How?  Through a process whose details cannot be specified in advance
(workers will make a trail as they walk it) whereby the expropriators
are expropriated by the mass of producers, etc.

It is also trivial if we take as Grossman's view of the breakdown the
notion that, at some level of abstraction, i.e. under given parameters
(e.g. a declining rate of profit), a path of social reproduction will
have the profit rate converging to zero.  That result will follow from
assuming that the profit rate declines and/or from the other
assumptions.  Grossman suggests that the gradual approximation to the
concrete evolution of capitalism imposes a certain order or sequence
in the series of assumptions made/relaxed.  That is an appealing idea,
but I don't think Marx established that.  Nor is that order or
sequence obvious in any way.  And Grossman's confused ways don't help
in determining the proper path of determined [or "real"] abstraction.
[I'm now totally sure that there's no such deterministic path.
Capitalism is always a moving target.  And I don't think Marx
envisioned any strict, deterministic sequence of abstractions.
Instead, he seemed to have been grappling with that sequence as any
artist would grapple with a work of art.]

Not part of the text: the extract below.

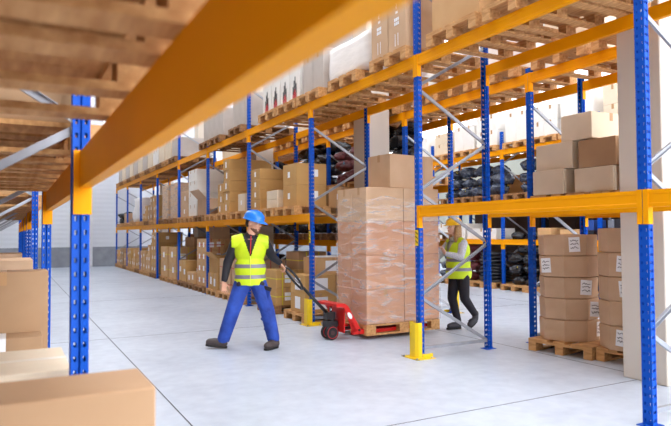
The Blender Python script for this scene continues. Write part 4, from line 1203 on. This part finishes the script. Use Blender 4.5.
# jacket
jb = bmesh.new()
ell(jb, (-.01, .012, 1.2), (.175, .115, .17)); ell(jb, (-.005, .0, 1.0), (.158, .108, .2))
chain(jb, [(m3(-.01, .015, 1.28), .105), (shR, .07), (elR, .058), (elR.lerp(wrR, .9), .04)]); chain(jb, [(m3(-.01, .015, 1.28), .105), (shL, .07), (elL, .055), (elL.lerp(wrL, .9), .038)])
chain(jb, [(m3(-.008, .018, 1.35), .082), (m3(-.002, .015, 1.395), .07)])
jk = organic(jb, 'jacket', .0105, 3, JACK, man)
bm = bmesh.new(); tube(bm, [(-.006, -.128, 1.16), (-.004, -.118, 1.25), (-.001, -.092, 1.33), (.002, -.066, 1.38)], .007, 6); fin(bm, 'red_zip', REDINK, jk, smooth=True)
# trousers
tb = bmesh.new()
ell(tb, (-.005, .0, .9), (.168, .118, .1)); ell(tb, (-.005, .0, .83), (.165, .115, .09))
chain(tb, [(hipR, .108), (kneR, .09), (ankR+Vector((.01, 0, .0)), .078)]); chain(tb, [(hipL, .108), (kneL, .09), (ankL+Vector((0, 0, .01)), .078)])
for q in (.2, .35, .65, .82):
    for a, b, c in ((hipR, kneR, ankR), (hipL, kneL, ankL)):
        p = a.lerp(c, q); ell(tb, p+Vector((R.uniform(-.01, .01), -.01, 0)), (.102-.022*q, .1-.022*q, .022))
tr = organic(tb, 'trousers', .011, 3, TROU, man, cut=lambda c: c.z < .075)
for cx, s in ((-.13, -1), (.12, 1)):
    bm = bmesh.new(); ell(bm, (cx, -.095, .80), (.05, .02, .035), Matrix.Rotation(s*.35, 3, 'Y'), 2); fin(bm, 'hip_pocket', TRIM, tr, smooth=True)
bm = bmesh.new(); M_ = Matrix.Translation(hipL.lerp(kneL, .4)+Vector((.066, -.075, 0))) @ Matrix.Rotation(-.55, 4, 'Z') @ Matrix.Rotation(.3, 4, 'Y')
box(bm, -.045, -.012, -.08, .045, .012, .06, M_); bevel_all(bm, .008, 2); pk = fin(bm, 'thigh_pocket', TROU, tr, smooth=True)
bm = bmesh.new(); box(bm, -.048, -.016, .03, .048, .014, .075, M_); bevel_all(bm, .006, 2); fin(bm, 'pocket_flap', TRIM, pk)
bm = bmesh.new(); box(bm, -.05, -.014, -.09, -.03, .012, .03, M_); bevel_all(bm, .004); fin(bm, 'tool_sleeve', TRIM, pk)
# boots
def boot(name, ank, toe, heel, parent, r=.048, soleh=.022):
    b = bmesh.new(); ank, toe, heel = Vector(ank), Vector(toe), Vector(heel)
    d = (toe-heel).normalized()
    chain(b, [(ank+Vector((0, 0, .04)), .056*r/.048), (heel+d*.045+Vector((0, 0, .055)), .052*r/.048)])
    chain(b, [(heel+d*.045+Vector((0, 0, .055)), .05*r/.048), (heel.lerp(toe, .55)+Vector((0, 0, .06)), .052*r/.048), (toe-d*.05+Vector((0, 0, .05)), .047*r/.048)])
    # keep above the sole plane
    o = organic(b, name, .008, 3, BOOT, parent)
    up_ = Vector((0, 0, 1)); s_ = d.cross(up_).normalized(); un = s_.cross(d)
    bm = bmesh.new(); n = 20; A = []; B = []
    L = (toe-heel).length
    for i in range(n):
        t = 2*PI*i/n; w = .046*r/.048 + .006*math.cos(t)
        p = heel.lerp(toe, .5)+d*(L/2)*math.cos(t)+s_*w*math.copysign(abs(math.sin(t))**.7, math.sin(t))
        A.append(bm.verts.new(p+un*.002)); B.append(bm.verts.new(p+un*(.026)))
    for i in range(n): bm.faces.new((A[i], A[(i+1) % n], B[(i+1) % n], B[i]))
    bm.faces.new(A[::-1]); bm.faces.new(B)
    fin(bm, 'sole', SOLE, o)
    bm = bmesh.new()
    for q in (.38, .48, .58):
        c = heel.lerp(toe, q)+un*.098
        tube(bm, [c-s_*.03-un*.01, c+un*.004, c+s_*.03-un*.01], .004, 6)
    fin(bm, 'laces', TRIM, o, smooth=True)
    return o
boot('boot', ankR, m3(-.555, .065, .035), m3(-.29, .045, .0), man)
boot('boot', ankL, m3(.165, -.2, .0), m3(.33, -.0, .0), man)
# vest
def vest(parent, prims, z0, name_cut, bands, vox=.0105):
    vb = bmesh.new(); prims(vb)
    v = organic(vb, 'safety_vest', vox, 4, VEST, parent, cut=name_cut)
    for a, b in bands: band(v, 'reflective_band', a, b, .003, REFL, v)
    return v
def mp(vb):
    ell(vb, (-.01, .012, 1.2), (.2, .142, .185)); ell(vb, (-.008, .0, .98), (.195, .14, .2)); ell(vb, (-.008, .0, .83), (.198, .145, .19))
    cap(vb, m3(-.09, .015, 1.325), m3(-.205, .012, 1.3), .094, .09); cap(vb, m3(.07, .015, 1.325), m3(.185, .015, 1.3), .094, .088)
    cap(vb, m3(-.06, .015, 1.31), m3(.05, .015, 1.31), .1, .1)
def mcut(c):
    if c.z < .775: return True
    if c.z > 1.14 and c.y < .03 and abs(c.x+.005) < (c.z-1.14)*.36: return True
    if c.z > 1.36 and abs(c.x) < .07: return True
    if c.x < -.24 and c.z > 1.1: return True
    if c.x > .222 and c.z > 1.1: return True
    return False
mv = vest(man, mp, .775, mcut, ((.99, 1.035), (.86, .905)))
bm = bmesh.new(); tube(bm, [(-.006, -.144, .79), (-.006, -.143, .9), (-.006, -.142, 1.0), (-.006, -.15, 1.1), (-.006, -.148, 1.14)], .005, 6); fin(bm, 'vest_seam', mat('vest_edge', 'e8f05a', .5), mv, smooth=True)
place(man)

# ---- the woman
az = 40/180*PI
MR = Vector((math.cos(az), -math.sin(az), 0)); MD = Vector((math.sin(az), math.cos(az), 0)); MO = Vector((5.78, 6.98, 0))
whand = Vector((5.362, 6.90, 1.2)); wh = Vector(((whand-MO).dot(MR), (whand-MO).dot(MD), whand.z))
whand2 = Vector((5.362, 7.35, 1.2)); wh2 = Vector(((whand2-MO).dot(MR), (whand2-MO).dot(MD), whand2.z))
FD = Vector((-.766, -.643, 0))           # she faces the stack (-X)
SD = Vector((.643, -.766, 0))            # her left, towards the viewer
def w3(f, s, z): 
    v = FD*f+SD*s; return Vector((v.x, v.y, z))
pel = w3(-.02, 0, .86)
hc = w3(.075, .0, 1.475); HM = frame_of((-.85, -.5, .02))
shN, shF = w3(.03, .155, 1.25), w3(.03, -.155, 1.25)
elN, elF = w3(.16, .25, 1.06), w3(.2, -.2, 1.06)
def wr_of(h, e): return h+(e-h).normalized()*.1+Vector((0, 0, -.05))
wrN, wrF = wr_of(wh, elN), wr_of(wh2, elF)
hipN, knN, anN = w3(-.02, .085, .82), w3(-.03, .1, .45), w3(-.20, .13, .19)
hipF, knF, anF = w3(-.02, -.085, .82), w3(.08, -.05, .45), w3(.0, -.02, .1)
wb = bmesh.new()
chain(wb, [(w3(.02, 0, 1.3), .052), (hc+Vector((0, 0, -.06))-FD*.015, .046)])
T = head(wb, hc, HM, .9, ear=False)
ell(wb, w3(.01, 0, 1.14), (.135, .1, .18)); ell(wb, w3(-.01, 0, .98), (.12, .095, .16)); ell(wb, pel, (.14, .12, .12))
chain(wb, [(w3(.02, 0, 1.24), .075), (shN, .048), (elN, .035), (wrN, .023)]); chain(wb, [(w3(.02, 0, 1.24), .075), (shF, .048), (elF, .035), (wrF, .023)])
chain(wb, [(hipN, .078), (knN, .05), (anN, .034)]); chain(wb, [(hipF, .078), (knF, .05), (anF, .034)])
chain(wb, [(anN, .03), (w3(-.12, .13, .09), .02)]); chain(wb, [(anF, .03), (w3(.1, -.02, .05), .02)])
hand(wb, wrN, (FD*.55+Vector((0, 0, .85))), FD, .88, .18, thumb=1); hand(wb, wrF, (FD*.55+Vector((0, 0, .85))), FD, .88, .18, thumb=-1)
wo = organic(wb, 'person', .0062, 3, SKINW)
tag(wo, 'woman in yellow helmet and vest with black trousers pushing the wrapped stack', 'person')
face_bits(T, HM, wo, .9, HAIRB, LIP)
helmet(T, HM, wo, HELY, .93)
hb = bmesh.new()
Mh = HM
ell(hb, T((-.035, 0, .03)), (.082, .08, .09), Mh)
for q in (-1, 1): chain(hb, [(T((-.02, q*.068, .03)), .03), (T((-.01, q*.078, -.06)), .03), (T((.0, q*.085, -.15)), .033), (T((.01, q*.09, -.22)), .022)])
chain(hb, [(T((-.07, 0, 0)), .06), (T((-.085, 0, -.1)), .055), (T((-.08, 0, -.19)), .05)])
for q in (-1, 1): chain(hb, [(T((-.06, q*.045, -.02)), .04), (T((-.06, q*.06, -.2)), .035)])
organic(hb, 'hair', .008, 3, HAIRB, wo)
sb = bmesh.new()
for i in range(12):
    a = 2*PI*i/12; b = 2*PI*(i+1)/12; cap(sb, w3(.025+.068*math.cos(a), .068*math.sin(a), 1.325+.012*math.sin(2*a)), w3(.025+.068*math.cos(b), .068*math.sin(b), 1.325+.012*math.sin(2*b)), .03, .03, 8)
    cap(sb, w3(.03+.075*math.cos(a), .075*math.sin(a), 1.29), w3(.03+.075*math.cos(b), .075*math.sin(b), 1.29), .026, .026, 8)
organic(sb, 'scarf', .009, 2, SCARF, wo)
kb = bmesh.new()
ell(kb, w3(.01, 0, 1.14), (.15, .115, .17)); ell(kb, w3(-.01, 0, .97), (.14, .115, .16))
chain(kb, [(w3(.02, 0, 1.22), .095), (shN, .066), (elN, .053), (elN.lerp(wrN, .9), .037)]); chain(kb, [(w3(.02, 0, 1.22), .095), (shF, .066), (elF, .053), (elF.lerp(wrF, .9), .037)])
organic(kb, 'sweater', .0105, 3, KNIT, wo)
tb = bmesh.new(); ell(tb, pel, (.15, .13, .12)); chain(tb, [(hipN, .098), (knN, .07), (anN+Vector((0, 0, .02)), .05)]); chain(tb, [(hipF, .098), (knF, .07), (anF+Vector((0, 0, .02)), .05)])
organic(tb, 'trousers', .0105, 3, PANT, wo)
DSH = mat('shoe_grey', '3c3a42', .6, 0, .2, 25)
def tilt_boot(ank, toe, heel):
    global BOOT
    k = BOOT; BOOT = DSH; o = boot('shoe', ank, toe, heel, wo, r=.042); BOOT = k; return o
tilt_boot(anF, w3(.2, -.03, .0), w3(-.05, -.01, .0)); tilt_boot(anN, w3(-.05, .135, .0), w3(-.235, .13, .115))
def wp(vb):
    ell(vb, w3(.01, 0, 1.14), (.185, .175, .19), ); ell(vb, w3(.0, 0, .96), (.18, .17, .2)); ell(vb, w3(-.01, 0, .82), (.19, .18, .2))
    cap(vb, w3(.02, .06, 1.265), w3(.03, .15, 1.25), .08, .074); cap(vb, w3(.02, -.06, 1.265), w3(.03, -.15, 1.25), .08, .074); cap(vb, w3(.02, -.05, 1.25), w3(.02, .05, 1.25), .09, .09)
def wc(c):
    f, s = c.xy.dot(FD.xy), c.xy.dot(SD.xy)
    if c.z < .735: return True
    if c.z > 1.1 and f > .0 and abs(s) < (c.z-1.1)*.34: return True
    if c.z > 1.29 and abs(s) < .07: return True
    if abs(s) > .182 and c.z > 1.08: return True
    return False
vest(wo, wp, .735, wc, ((.985, 1.03), (.85, .895)))
place(wo)

world = bpy.data.worlds.new('world'); sc.world = world; world.use_nodes = True
world.node_tree.nodes['Background'].inputs[0].default_value = (.9, .95, 1, 1); world.node_tree.nodes['Background'].inputs[1].default_value = 1.0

If we want to derive a practical conclusion from this theoretical
exercise though, the conclusion is that, under a host of conditions,
the social reproduction of capital can run into disruptions,
interruptions, obstacles.  [Curiously, I made a point similar to this
in a recent post in reply to Les.]  That may loop back to the previous
notion that, workers in the course of their lives will problematize
such events to the point at which they find the whole system that
generates them [i.e. capitalism] intolerable.  If so, then Grossman is
proposing nothing new.  In any case, Grossman's suggestion that a zero
profit rate would lead in and by itself to the breakdown of capitalism
is non-sense.  In practical life, without a rebellious, organized
working class, any zero profit-rate scenario would be temporary.  The
capitalists would manage to reestablish conditions for further
reproduction with positive profit rates by increasing exploitation
rates.

On the other hand, Grossman's discussion of Otto Bauer's schema
[extensions of Marx's vol. 2 reproduction schemes], suggest that his
[Grossman's] real claim is that it is impossible to find any abstract
path of capitalist reproduction such that capital accumulation
continues indefinitely.   This is wrong!  Krasnov and Fridman [and
Oskar Lange and others] show that, in the abstract, expanded
reproduction with a growing organic composition can go on *forever* as
long as the surplus value rate is also allowed to increase.  And why
is it "unrealistic" to assume that the surplus value rate will
increase when a growing organic capital composition is deemed as
realistic?  Only if the workers oppose its increase successfully, the
rate of surplus value will be fixed.  Yet, under normal times (without
the insurrection of the working class), the class struggle barely
catches up with the rather continuous development of the productive
force of labor.

So Grossman's is another version of the same error Rosa Luxemburg
made.  Grossman (as Luxemburg) seems to think that if indefinite
expanded reproduction is possible, then Tugan-Baranowski must be
right.  It doesn't follow.  As Lenin believed [here I'm referring to
young Lenin's views in contrast with those of the Russian Sismondists
or populists, and mature Lenin's remarks against Luxemburg's work], in
the abstract, under rather general conditions (including a growing
organic capital composition), expanded reproduction can go on
indefinitely... for as long as a workers' rebellion is not factored
in.

Grossman could argue, perhaps, that those "rather general" conditions
under which expanded reproduction can go on "forever" (in theory) are
not realistic.  Indeed.  It's not realistic to imagine workers who,
over generations, remain human and non-rebellious.  Temporarily, the
workers' spirit can be debilitated, but over generations workers will
recover.  That said, this lack of realism would have nothing to do
with relaxing the assumption of a constant organic composition of
capital (Bauer) and everything to do with working class political
readiness.

This confusion is Grossman's main flaw.